A no ser que escuchemos una ópera en la que las voces son armónicas, cuando hablan más de tres personas sólo se oye ruido. Podemos pensar que todas las voces dicen cosas importantes, o al menos coherentes, pero no es así. La verdad es que no todas las voces merecen ser escuchadas. Con mucha facilidad, en el jaleo se camufla la basura intelectual, la infamia, la falta de decencia y honradez. Hay tantas palabras necias que los oídos necesitan Sonotone. Casi todo es banal y, sin embargo, hierve. Antonio Machado sabía que no todos los gruñidos son iguales, por eso se paraba a distinguir “las voces de los ecos”. No paran los profetas del apocalipsis con sus vestiduras hechas jirones, ni “los grillos que cantan a la Luna”, de llenar el ambiente de un humo tan espeso, que no se ve ni tres en un burro. Mucha gente llega a pensar que todo es lo mismo, que distinguir la verdad de la mentira, más que imposible es inútil, porque no hay aire que respirar. Nada es líquido, ni sólido, ni gaseoso, vivimos en un estado de plasma altamente inflamable.

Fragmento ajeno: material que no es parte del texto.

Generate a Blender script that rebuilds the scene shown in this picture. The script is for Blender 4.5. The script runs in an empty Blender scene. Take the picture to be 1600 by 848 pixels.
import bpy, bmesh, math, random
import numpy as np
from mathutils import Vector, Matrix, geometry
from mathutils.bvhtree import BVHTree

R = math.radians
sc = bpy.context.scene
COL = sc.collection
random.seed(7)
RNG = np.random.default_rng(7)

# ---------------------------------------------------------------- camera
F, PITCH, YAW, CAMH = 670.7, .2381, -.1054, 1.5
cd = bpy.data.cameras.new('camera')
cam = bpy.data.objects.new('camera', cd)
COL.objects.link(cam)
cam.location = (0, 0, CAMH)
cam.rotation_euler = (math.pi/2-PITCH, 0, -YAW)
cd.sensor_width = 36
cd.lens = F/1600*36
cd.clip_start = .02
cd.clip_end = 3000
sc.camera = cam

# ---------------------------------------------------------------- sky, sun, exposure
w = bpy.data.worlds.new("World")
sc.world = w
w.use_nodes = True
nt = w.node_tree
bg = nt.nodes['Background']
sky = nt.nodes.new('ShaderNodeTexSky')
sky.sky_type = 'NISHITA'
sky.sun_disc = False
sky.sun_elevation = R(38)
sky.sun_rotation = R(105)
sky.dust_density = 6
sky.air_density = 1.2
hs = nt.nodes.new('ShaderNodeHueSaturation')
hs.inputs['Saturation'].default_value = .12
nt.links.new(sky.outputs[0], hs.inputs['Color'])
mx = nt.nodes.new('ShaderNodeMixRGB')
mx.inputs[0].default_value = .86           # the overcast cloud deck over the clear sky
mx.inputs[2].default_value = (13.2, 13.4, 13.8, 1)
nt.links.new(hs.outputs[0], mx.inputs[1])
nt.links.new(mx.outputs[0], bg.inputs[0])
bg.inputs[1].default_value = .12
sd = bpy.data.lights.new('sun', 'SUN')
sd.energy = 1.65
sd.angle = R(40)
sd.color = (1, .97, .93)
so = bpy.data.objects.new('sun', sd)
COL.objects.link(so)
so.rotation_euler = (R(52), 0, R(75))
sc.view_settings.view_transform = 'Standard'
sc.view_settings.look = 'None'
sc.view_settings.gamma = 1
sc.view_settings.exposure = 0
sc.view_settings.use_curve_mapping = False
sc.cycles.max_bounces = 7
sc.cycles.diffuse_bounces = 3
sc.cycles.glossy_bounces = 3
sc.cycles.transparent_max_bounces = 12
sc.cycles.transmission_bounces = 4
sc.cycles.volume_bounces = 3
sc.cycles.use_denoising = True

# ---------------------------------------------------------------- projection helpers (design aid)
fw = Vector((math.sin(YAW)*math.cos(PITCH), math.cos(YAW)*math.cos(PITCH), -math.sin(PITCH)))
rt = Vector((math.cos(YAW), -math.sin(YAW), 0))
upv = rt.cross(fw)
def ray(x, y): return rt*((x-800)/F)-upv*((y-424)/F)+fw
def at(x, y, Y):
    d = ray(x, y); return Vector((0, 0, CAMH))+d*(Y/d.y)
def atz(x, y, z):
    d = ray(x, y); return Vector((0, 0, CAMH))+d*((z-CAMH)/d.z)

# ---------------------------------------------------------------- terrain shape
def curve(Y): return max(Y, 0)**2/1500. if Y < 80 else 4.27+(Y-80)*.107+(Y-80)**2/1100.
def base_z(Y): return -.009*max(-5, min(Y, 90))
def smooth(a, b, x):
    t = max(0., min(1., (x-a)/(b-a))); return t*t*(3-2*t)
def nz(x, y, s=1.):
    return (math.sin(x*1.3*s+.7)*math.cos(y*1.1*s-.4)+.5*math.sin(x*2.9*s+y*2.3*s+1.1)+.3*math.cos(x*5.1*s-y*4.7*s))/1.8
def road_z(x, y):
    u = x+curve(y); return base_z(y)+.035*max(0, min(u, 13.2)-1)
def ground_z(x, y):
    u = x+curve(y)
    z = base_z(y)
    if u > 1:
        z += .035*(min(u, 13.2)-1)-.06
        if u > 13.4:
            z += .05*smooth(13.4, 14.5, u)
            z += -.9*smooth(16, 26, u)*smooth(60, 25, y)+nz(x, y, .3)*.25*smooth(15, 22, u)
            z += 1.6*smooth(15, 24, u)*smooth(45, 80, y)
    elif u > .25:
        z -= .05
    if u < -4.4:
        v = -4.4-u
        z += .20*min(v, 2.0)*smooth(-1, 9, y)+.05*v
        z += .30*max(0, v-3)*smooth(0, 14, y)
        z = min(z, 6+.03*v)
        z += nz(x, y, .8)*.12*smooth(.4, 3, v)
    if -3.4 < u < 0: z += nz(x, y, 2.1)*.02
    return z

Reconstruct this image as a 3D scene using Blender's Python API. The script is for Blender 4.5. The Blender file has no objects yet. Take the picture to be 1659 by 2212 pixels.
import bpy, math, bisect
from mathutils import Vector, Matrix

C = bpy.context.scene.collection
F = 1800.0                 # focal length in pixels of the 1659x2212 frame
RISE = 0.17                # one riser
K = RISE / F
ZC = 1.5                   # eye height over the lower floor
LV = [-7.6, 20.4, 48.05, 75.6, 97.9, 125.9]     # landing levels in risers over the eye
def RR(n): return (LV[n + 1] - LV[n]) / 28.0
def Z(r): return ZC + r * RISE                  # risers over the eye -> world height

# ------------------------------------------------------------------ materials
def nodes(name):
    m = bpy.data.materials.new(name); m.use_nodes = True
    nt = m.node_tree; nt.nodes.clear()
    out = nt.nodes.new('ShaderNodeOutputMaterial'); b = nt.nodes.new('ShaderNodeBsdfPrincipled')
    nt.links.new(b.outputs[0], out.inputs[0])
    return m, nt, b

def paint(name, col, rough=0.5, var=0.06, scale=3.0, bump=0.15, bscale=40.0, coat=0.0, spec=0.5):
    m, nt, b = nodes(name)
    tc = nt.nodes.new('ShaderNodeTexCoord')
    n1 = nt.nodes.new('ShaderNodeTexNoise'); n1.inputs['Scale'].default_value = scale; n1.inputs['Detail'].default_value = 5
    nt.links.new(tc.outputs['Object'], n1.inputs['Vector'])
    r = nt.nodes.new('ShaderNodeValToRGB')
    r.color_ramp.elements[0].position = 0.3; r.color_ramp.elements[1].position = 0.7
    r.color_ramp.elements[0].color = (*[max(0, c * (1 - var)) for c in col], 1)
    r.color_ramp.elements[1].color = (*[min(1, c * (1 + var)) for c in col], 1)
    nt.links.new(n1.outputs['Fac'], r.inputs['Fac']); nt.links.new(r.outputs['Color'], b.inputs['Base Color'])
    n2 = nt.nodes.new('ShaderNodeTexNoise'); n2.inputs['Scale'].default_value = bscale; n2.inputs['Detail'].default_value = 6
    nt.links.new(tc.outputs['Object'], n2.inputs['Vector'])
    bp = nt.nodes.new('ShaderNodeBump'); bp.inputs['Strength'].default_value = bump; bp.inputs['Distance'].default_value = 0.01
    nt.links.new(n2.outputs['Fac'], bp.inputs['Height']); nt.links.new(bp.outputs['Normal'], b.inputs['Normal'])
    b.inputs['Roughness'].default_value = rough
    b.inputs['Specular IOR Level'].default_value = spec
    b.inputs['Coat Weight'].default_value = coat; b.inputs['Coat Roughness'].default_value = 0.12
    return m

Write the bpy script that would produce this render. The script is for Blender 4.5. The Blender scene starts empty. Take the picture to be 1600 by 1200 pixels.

Es imposible transitar por la vida y salir indemne. Vivir desgasta, vivir es morir a plazos. Será por la cultura judeo-cristiana que nos metieron a martillazos o por nuestra naturaleza animal, el caso es que necesitamos culpas y culpables. Necesitamos esperpentos a quienes lapidar sin sentir remordimientos. Ansiamos tener un enemigo público número uno, que le ponga carne y sangre a nuestras frustraciones y desgracias. Fabricamos Peropalos, Cascamorras, Don Tancredos y monstruos de Frankenstein para apalearlos. El desgraciado John Merrick era insultado y perseguido por una muchedumbre, mientras gritaba “¡No soy un elefante, no soy un animal, soy un ser humano!” en la película de David Lynch.

Culpables de seguir vivos, asqueados por tener que subsistir a duras penas, muchos vierten su bilis sobre personajes brillantes y/o mediocres, a los que tratan como a un Punching Ball, “el toro que mató a Manolete”. Al parecer, necesitamos amenazas, tenemos que odiar y focalizar nuestra ira en alguien real o inventado. Hay demasiada sangre en la arena, demasiada intolerancia de barra de bar, demasiado turco sin cabeza.

Quizá el problema no está en la testuz de ningún chivo expiatorio, tal vez sea el sistema que manejan solo unos pocos, los que siempre salen sin un rasguño y con la cabeza bien alta.